カレント、ロールオーバーなどの状態の説明
カレントやロールオーバーの各状態のpsd内での表現方法は、ご紹介したレイヤーカンプに設定する以外にも様々です。
通常のレイヤーとして用意しておき、表示・非表示で切り替える場合は、psdをぱっと見ただけでは分かりづらい可能性があります。jpgやFinderのサムネイルだけでは伝わりづらい箇所は、レイヤーコードの説明を図にするなど資料化してpsdの概要を伝えておくと納品後もスムーズに進行できます。
簡単な説明も一緒に添えましょう
Tips スマートオブジェクトの使用上の注意点
いいことずくめのように見えるスマートオブジェクト。ただし苦手なこともあるので、特性を理解した上で活用しましょう。
*2015年1月時点の機能についての注意点です
Point 1
シェイプレイヤーはPhotoshop単体ではベクトルデータのスマートオブジェクトにできません。ビットマップデータだと元のサイズより拡大すると劣化して表示されます。

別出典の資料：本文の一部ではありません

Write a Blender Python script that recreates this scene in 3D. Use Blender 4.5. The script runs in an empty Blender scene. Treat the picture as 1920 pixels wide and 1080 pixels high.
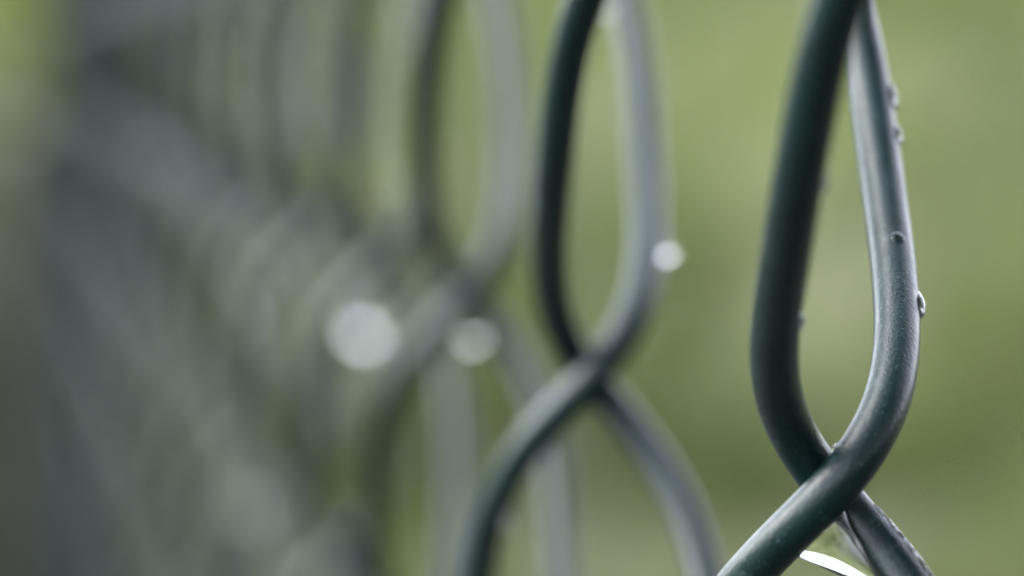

劣化させずに拡大するにはスマートオブジェクトの元の大きさを変更するか、一旦Illustrator形式でパスを書き出し、書き出したファイルをIllustratorで開いてコピー&ペーストで再配置が必要になります。
スマートオブジェクト化した時のサイズ以上にはできない
Point 2
スマートオブジェクト化した際のカンバスサイズは、表示していない領域も含んだ最大サイズとなります。見た目は小さくても、レイヤーマスクや非表示で残しておいたレイヤーのサイズもカンバスに含まれます。
今回のようにデザインができてから外部化する場合はカンバスサイズに注意してください。また、外部化したpsdの縦横サイズを変更すると、配置先のpsdにも影響があります。
レイヤーマスク等見えない部分のサイズに注意
Point 3
フィルターの情報をそれぞれのスマートオブジェクトが持っているため、変形やカンバスサイズの変更で再描画が必要となった際に処理が遅くなることがあります。
スマートオブジェクトにフィルターを多用すると処理に影響が
Point 4
一度スマートオブジェクト化すると戻れません。リンク⇄埋め込みの変更は可能ですが、元のレイヤーの状態に戻すことはできません。
都度スマートオブジェクトを開いて編集して保存、もしくはスマートブジェクトを開いて丸ごと元のpsdに移すという手順が必要となるため、全体のバランスを見ながら繰り返し細部を調整する作業には不向きです。
基本のデザインがある程度確定してからスマートオブジェクト化するようにしましょう。
スマートオブジェクトから通常のレイヤーには戻せない
Point 5
元データのカラープロファイルは反映されません。印刷用のデータやカメラ固有のものなど作業環境とは異なるカラープロファイルが入っている場合がありますが、リンクの場合は無効になってしまいます。
スマートオブジェクトではカラープロファイルの不一致は反映されない
作業環境に揃える場合は元データを開いて変換する必要があります。カラー設定で[プロファイルの不一致]のオプションにチェックを入れて、配置した写真データを開いて変換しましょう。
個別にカラープロファイルを変換する必要がある
いかがでしたでしょうか。スマートオブジェクトの登場でPhotoshopのデザイン作業が劇的に効率化したと言っても過言ではありません。得意・不得意なことを理解した上で、ぜひ実際のデザイン業務にフル活用してみてくださいね。